Reliable messaging in RabbitMQ
This page presents RabbitMQ mechanisms to increase the reliability of messaging. This is a summary from https://www.rabbitmq.com/confirms.html. The content has been gathered selectively.
Reliable messaging needed in simulations?
AMQP connections are based on TCP (Transmission Control Protocol), which guarantees reliability as long as the connection remains open. TCP is considered reliable enough for this platform without any additional mechanims. If the connection dies in a node, the simulation fails anyway and this is detected as soon as notifications about finishing cease appearing.
Therefore, it is suggested to use automatic acks in RabbitMQ to reduce the burden of software development. Still, nothing prevents a single developer from enabling additional mechanisms for reliability.
Confirmations from consumers
Automatic confirmations
"In automatic acknowledgement mode, a message is considered to be successfully delivered immediately after it is sent." That is, the broker will not retry if the consumer dies after a message is delivered from a queue to a consumer.

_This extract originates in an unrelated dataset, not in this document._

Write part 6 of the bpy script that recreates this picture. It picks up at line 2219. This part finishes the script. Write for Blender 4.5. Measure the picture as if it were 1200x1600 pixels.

However, we still have an underlying TCP connection, which is supposedly reliable as long as it remains open.
Manual confirmations
If a consumer applies this mode, it MUST acknowledge all deliveries after reception. The mode is more secure compared to automatic acks, but the consumer might still crash after ack.
Confirm types
ack
"used for positive acknowledgements"
reject
"used for negative acknowledgements"
Signals the broker that "delivery wasn't processed but still should be deleted".
nack
"used for negative acknowledgements"
This is a RabbitMQ extension to the AMQP protocol. Acks can be batched to reduce traffic. However, because "reject" does not support this, nack was introduced in RabbitMQ.
Requeue
Reject and nack have an option to ask the broker to requeue a non-delivered message. This is controlled with the "requeue" field.
Channel prefetch
The "basic.qos" method enables setting the maximum number of messages that the broker can send to a consumer before receiving a confirmation for the first. This protects the consumers from receiving too many messages at once.
Confirmations to publishers
RabbitMQ implements an extension to AMQP to enable "publisher confirms". Although TCP is a reliable protocol, there is a risk that a dead connection is detected only after various minutes (see https://www.rabbitmq.com/heartbeats.html ).
Standard AMQP provides a mechanism called transactions, but this reduces throughput.